The centenary birth of two of such men rolled by in the old year. Jeremiah Obafemi Awolowo, born on March 6, 1909 might not have led an African country but he had the necessary qualities. His ideas, especially his  faith in education as the necessary foundation for development are documented in his numerous books.

The  other leader whose centenary appeared in the firmament is perhaps the most far sighted, principled and courageous African leader ever.  Kwame Francis Nwia Kofie Nkrumah was born on September 21, 1909. About his vision and leadership skills on the continent, there is  no dispute, but some  have argued falsely that his local  leadership  of Ghana was a failure. Statistically and politically, we can prove that his leadership of Ghana, 50 years later, is unmatched. Let’s take the education sector.

After over two centuries of colonial rule by Britain which claimed to be on a mission of civilization and enlightenment, Ghana had 1,083 primary schools with an enrolment of 153,360, in contrast within a dozen years under Nkrumah, the country had 8,144 primary schools with an enrolment of 1,137, 495.Colonial rule established 13 secondary schools with 5,033 enrolment, in 12 years, Nkrumah’s leadership increased it to 105 with a 42,111 enrolment.

Teacher training schools rose from 22 to 83 while enrolment moved from 1,916 to 15,144. Technical schools were increased from five to 11 with enrolment increased from 622 to 4,956. The only University College, Legon became fully fledged while the University of Science and Technology, Kumasi and the University of Cape Coast were added.

The administration broke the monopoly of foreign companies like Cadbury and UAC over cocoa by establishing the Cocoa Purchasing  Company and passing control of the market to the Cocoa Marketing Board. The cocoa cash crop was diversified with cattle and sheep farming while mechanised farming and farm schools were introduced.

One of his most enduring legacies was the building of a cheap source of power; the  Volta hydro-electricty project (the Akosombo Dam)  which supplied the needs of Ghana, Togo and Benin republics. One of Africa’s most famous historians, F K Buah wrote: “The dam itself created the world’s largest man-made lake, which served a growing fishing industry and provided transport from the south to the north of the country.

But for the vision and courage of Nkrumah …the country’s industrial growth would probably have been grounded since the 1970s in the face of the very high world price of industrial oil.” He also built the Tema Port complete with a new Tema town.

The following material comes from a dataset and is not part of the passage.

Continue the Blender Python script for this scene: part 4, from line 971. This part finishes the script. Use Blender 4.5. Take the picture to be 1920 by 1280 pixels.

Inevitably, his sterling leadership in both Ghana and Africa was bound to elicit a backlash from the former colonialists.  He escaped two bomb attacks including one which killed 11 and injured him.  In a 1964 assassination attempt by the presidential guard, he personally disarmed the assassin. These led to his adopting a preventive detention policy which regrettably led to detention without trial.

On February 24, 1966 he was overthrown by the neo-colonial army. But all the coup leaders ended up being killed or disgraced. Coup leader, Major General Emmanuel Kwasi Kotoka was killed by mutinous soldiers one year later. LT General Joseph Arthur Ankrah who took over after Nkrumah, was sacked for taking bribes while General Akwasi Amankwa Afrifa who was the deputy coup leader was executed 13 years later for corruption.

Nkrumah’s vision for Africa remains the most penetrative and enduring. From 1957 he had told Africa that as individual countries they cannot develop. So unite they must “without necessarily sacrificing our sovereignties”.

In May 1963 he presented to African Heads of State a proposal for a Union of African States  with capital in Bangui or Leopoldville with a presidium and a common constitution.

Nkrumah also articulated a unified economic and industrial programme which would include a Common African Market, currency, monetary zone, African Central Bank, a continental communication system, common foreign policy, a single defence system and a common African citizenship.

Countries like Nigeria were sceptical, but the emergence of the European Union (EU) seems like the implementation of Nkrumah’s ideas for Africa; it proved that his ideas are practicable. To these ideas we must return or we would remain a foot mat for the rest of humanity.